##### Data excerpt #####

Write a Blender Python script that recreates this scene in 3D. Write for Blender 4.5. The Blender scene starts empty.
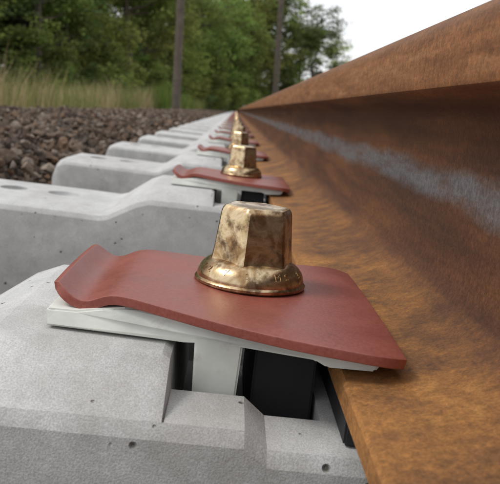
import bpy, bmesh, math, random
import numpy as np
from mathutils import Matrix, Vector, Quaternion
random.seed(7); rng=np.random.default_rng(11)
S=bpy.context.scene
S.view_settings.view_transform='Standard'; S.view_settings.look='None'; S.view_settings.exposure=0
H=0.42                      # datum height above field
TH=math.radians(2.9)        # rail cant
YC=0.405                    # first bolt
SP=0.69                     # sleeper spacing
RC=0.1255; RB=-0.1165       # rail centre / base in canted frame
XC=0.885                    # track centre
# ---------------------------------------------------------------- helpers
def link(o,parent=None):
    S.collection.objects.link(o)
    if parent: o.parent=parent
    return o
def mesh_np(name,V,F,mats=(),smooth=False,col=None,matidx=None):
    me=bpy.data.meshes.new(name)
    V=np.asarray(V,dtype=np.float32); F=np.asarray(F,dtype=np.int32)
    n=F.shape[1]
    me.vertices.add(len(V)); me.vertices.foreach_set('co',V.ravel())
    me.loops.add(F.size); me.loops.foreach_set('vertex_index',F.ravel())
    me.polygons.add(len(F)); me.polygons.foreach_set('loop_start',np.arange(0,F.size,n,dtype=np.int32))
    try: me.polygons.foreach_set('loop_total',np.full(len(F),n,dtype=np.int32))
    except Exception: pass
    if matidx is not None: me.polygons.foreach_set('material_index',np.asarray(matidx,dtype=np.int32))
    me.update(calc_edges=True)
    if col is not None:
        a=me.color_attributes.new('tint','FLOAT_COLOR','POINT')
        c=np.ones((len(V),4),dtype=np.float32); c[:,:3]=np.asarray(col).reshape(len(V),-1)
        a.data.foreach_set('color',c.ravel())
    me.polygons.foreach_set('use_smooth',np.full(len(F),smooth))
    for m in mats: me.materials.append(m)
    return me
def mesh_py(name,V,F,mats=(),smooth=None):
    me=bpy.data.meshes.new(name); me.from_pydata([tuple(v) for v in V],[],F); 
    bm=bmesh.new(); bm.from_mesh(me); bmesh.ops.recalc_face_normals(bm,faces=bm.faces)
    bm.to_mesh(me); bm.free()
    for m in mats: me.materials.append(m)
    if smooth is not None:
        me.polygons.foreach_set('use_smooth',[True]*len(me.polygons)); me.set_sharp_from_angle(angle=math.radians(smooth))
    return me
class N:
    def __init__(s,name):
        s.m=bpy.data.materials.new(name); s.m.use_nodes=True; s.t=s.m.node_tree; s.t.nodes.clear()
        s.out=s.n('ShaderNodeOutputMaterial'); s.b=s.n('ShaderNodeBsdfPrincipled'); s.l(s.b.outputs[0],s.out.inputs[0])
        s.tc=s.n('ShaderNodeTexCoord')
    def n(s,t): return s.t.nodes.new(t)
    def l(s,a,b): s.t.links.new(a,b)
    def mapping(s,scale,src='Object'):
        m=s.n('ShaderNodeMapping'); m.inputs['Scale'].default_value=scale; s.l(s.tc.outputs[src],m.inputs[0]); return m.outputs[0]
    def noise(s,scale,detail=5,rough=.55,vec=None,out=0,dist=0):
        x=s.n('ShaderNodeTexNoise'); x.inputs['Scale'].default_value=scale; x.inputs['Detail'].default_value=detail
        x.inputs['Roughness'].default_value=rough; x.inputs['Distortion'].default_value=dist
        s.l(vec if vec else s.tc.outputs['Object'],x.inputs['Vector']); return x.outputs[out]
    def vor(s,scale,vec=None,feature='F1',out=0):
        x=s.n('ShaderNodeTexVoronoi'); x.feature=feature; x.inputs['Scale'].default_value=scale
        s.l(vec if vec else s.tc.outputs['Object'],x.inputs['Vector']); return x.outputs[out]
    def ramp(s,fac,stops):
        r=s.n('ShaderNodeValToRGB'); s.l(fac,r.inputs[0]); e=r.color_ramp.elements
        while len(e)<len(stops): e.new(.5)
        for i,(p,c) in enumerate(stops):
            e[i].position=p; e[i].color=(c,c,c,1) if isinstance(c,(int,float)) else (*c,1)
        return r.outputs[0]
    def mix(s,f,a,b,mode='MIX'):
        x=s.n('ShaderNodeMix'); x.data_type='RGBA'; x.blend_type=mode
        for v,k in ((f,0),(a,6),(b,7)):
            if isinstance(v,(int,float)): x.inputs[k].default_value=v
            elif isinstance(v,tuple): x.inputs[k].default_value=(*v,1)
            else: s.l(v,x.inputs[k])
        return x.outputs[2]
    def math(s,op,a,b=None,clamp=False):
        x=s.n('ShaderNodeMath'); x.operation=op; x.use_clamp=clamp
        for v,k in ((a,0),(b,1)):
            if v is None: continue
            if isinstance(v,(int,float)): x.inputs[k].default_value=v
            else: s.l(v,x.inputs[k])
        return x.outputs[0]
    def bump(s,h,strength,dist,prev=None):
        x=s.n('ShaderNodeBump'); x.inputs['Strength'].default_value=strength; x.inputs['Distance'].default_value=dist
        s.l(h,x.inputs['Height'])
        if prev: s.l(prev,x.inputs['Normal'])
        return x.outputs[0]
    def fin(s,col=None,rough=None,norm=None,metal=None,spec=None):
        for v,k in ((col,'Base Color'),(rough,'Roughness'),(metal,'Metallic'),(spec,'Specular IOR Level')):
            if v is None: continue
            if isinstance(v,(int,float)): s.b.inputs[k].default_value=v
            elif isinstance(v,tuple): s.b.inputs[k].default_value=(*v,1)
            else: s.l(v,s.b.inputs[k])
        if norm: s.l(norm,s.b.inputs['Normal'])
        return s.m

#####

== Direction ==
Transcribe the whole listing exactly. Pictures stay out of your copy.

== In response ==
Write a Blender Python script that recreates this scene in 3D. Write for Blender 4.5. The Blender scene starts empty.
import bpy, bmesh, math, random
import numpy as np
from mathutils import Matrix, Vector, Quaternion
random.seed(7); rng=np.random.default_rng(11)
S=bpy.context.scene
S.view_settings.view_transform='Standard'; S.view_settings.look='None'; S.view_settings.exposure=0
H=0.42                      # datum height above field
TH=math.radians(2.9)        # rail cant
YC=0.405                    # first bolt
SP=0.69                     # sleeper spacing
RC=0.1255; RB=-0.1165       # rail centre / base in canted frame
XC=0.885                    # track centre
# ---------------------------------------------------------------- helpers
def link(o,parent=None):
    S.collection.objects.link(o)
    if parent: o.parent=parent
    return o
def mesh_np(name,V,F,mats=(),smooth=False,col=None,matidx=None):
    me=bpy.data.meshes.new(name)
    V=np.asarray(V,dtype=np.float32); F=np.asarray(F,dtype=np.int32)
    n=F.shape[1]
    me.vertices.add(len(V)); me.vertices.foreach_set('co',V.ravel())
    me.loops.add(F.size); me.loops.foreach_set('vertex_index',F.ravel())
    me.polygons.add(len(F)); me.polygons.foreach_set('loop_start',np.arange(0,F.size,n,dtype=np.int32))
    try: me.polygons.foreach_set('loop_total',np.full(len(F),n,dtype=np.int32))
    except Exception: pass
    if matidx is not None: me.polygons.foreach_set('material_index',np.asarray(matidx,dtype=np.int32))
    me.update(calc_edges=True)
    if col is not None:
        a=me.color_attributes.new('tint','FLOAT_COLOR','POINT')
        c=np.ones((len(V),4),dtype=np.float32); c[:,:3]=np.asarray(col).reshape(len(V),-1)
        a.data.foreach_set('color',c.ravel())
    me.polygons.foreach_set('use_smooth',np.full(len(F),smooth))
    for m in mats: me.materials.append(m)
    return me
def mesh_py(name,V,F,mats=(),smooth=None):
    me=bpy.data.meshes.new(name); me.from_pydata([tuple(v) for v in V],[],F); 
    bm=bmesh.new(); bm.from_mesh(me); bmesh.ops.recalc_face_normals(bm,faces=bm.faces)
    bm.to_mesh(me); bm.free()
    for m in mats: me.materials.append(m)
    if smooth is not None:
        me.polygons.foreach_set('use_smooth',[True]*len(me.polygons)); me.set_sharp_from_angle(angle=math.radians(smooth))
    return me
class N:
    def __init__(s,name):
        s.m=bpy.data.materials.new(name); s.m.use_nodes=True; s.t=s.m.node_tree; s.t.nodes.clear()
        s.out=s.n('ShaderNodeOutputMaterial'); s.b=s.n('ShaderNodeBsdfPrincipled'); s.l(s.b.outputs[0],s.out.inputs[0])
        s.tc=s.n('ShaderNodeTexCoord')
    def n(s,t): return s.t.nodes.new(t)
    def l(s,a,b): s.t.links.new(a,b)
    def mapping(s,scale,src='Object'):
        m=s.n('ShaderNodeMapping'); m.inputs['Scale'].default_value=scale; s.l(s.tc.outputs[src],m.inputs[0]); return m.outputs[0]
    def noise(s,scale,detail=5,rough=.55,vec=None,out=0,dist=0):
        x=s.n('ShaderNodeTexNoise'); x.inputs['Scale'].default_value=scale; x.inputs['Detail'].default_value=detail
        x.inputs['Roughness'].default_value=rough; x.inputs['Distortion'].default_value=dist
        s.l(vec if vec else s.tc.outputs['Object'],x.inputs['Vector']); return x.outputs[out]
    def vor(s,scale,vec=None,feature='F1',out=0):
        x=s.n('ShaderNodeTexVoronoi'); x.feature=feature; x.inputs['Scale'].default_value=scale
        s.l(vec if vec else s.tc.outputs['Object'],x.inputs['Vector']); return x.outputs[out]
    def ramp(s,fac,stops):
        r=s.n('ShaderNodeValToRGB'); s.l(fac,r.inputs[0]); e=r.color_ramp.elements
        while len(e)<len(stops): e.new(.5)
        for i,(p,c) in enumerate(stops):
            e[i].position=p; e[i].color=(c,c,c,1) if isinstance(c,(int,float)) else (*c,1)
        return r.outputs[0]
    def mix(s,f,a,b,mode='MIX'):
        x=s.n('ShaderNodeMix'); x.data_type='RGBA'; x.blend_type=mode
        for v,k in ((f,0),(a,6),(b,7)):
            if isinstance(v,(int,float)): x.inputs[k].default_value=v
            elif isinstance(v,tuple): x.inputs[k].default_value=(*v,1)
            else: s.l(v,x.inputs[k])
        return x.outputs[2]
    def math(s,op,a,b=None,clamp=False):
        x=s.n('ShaderNodeMath'); x.operation=op; x.use_clamp=clamp
        for v,k in ((a,0),(b,1)):
            if v is None: continue
            if isinstance(v,(int,float)): x.inputs[k].default_value=v
            else: s.l(v,x.inputs[k])
        return x.outputs[0]
    def bump(s,h,strength,dist,prev=None):
        x=s.n('ShaderNodeBump'); x.inputs['Strength'].default_value=strength; x.inputs['Distance'].default_value=dist
        s.l(h,x.inputs['Height'])
        if prev: s.l(prev,x.inputs['Normal'])
        return x.outputs[0]
    def fin(s,col=None,rough=None,norm=None,metal=None,spec=None):
        for v,k in ((col,'Base Color'),(rough,'Roughness'),(metal,'Metallic'),(spec,'Specular IOR Level')):
            if v is None: continue
            if isinstance(v,(int,float)): s.b.inputs[k].default_value=v
            elif isinstance(v,tuple): s.b.inputs[k].default_value=(*v,1)
            else: s.l(v,s.b.inputs[k])
        if norm: s.l(norm,s.b.inputs['Normal'])
        return s.m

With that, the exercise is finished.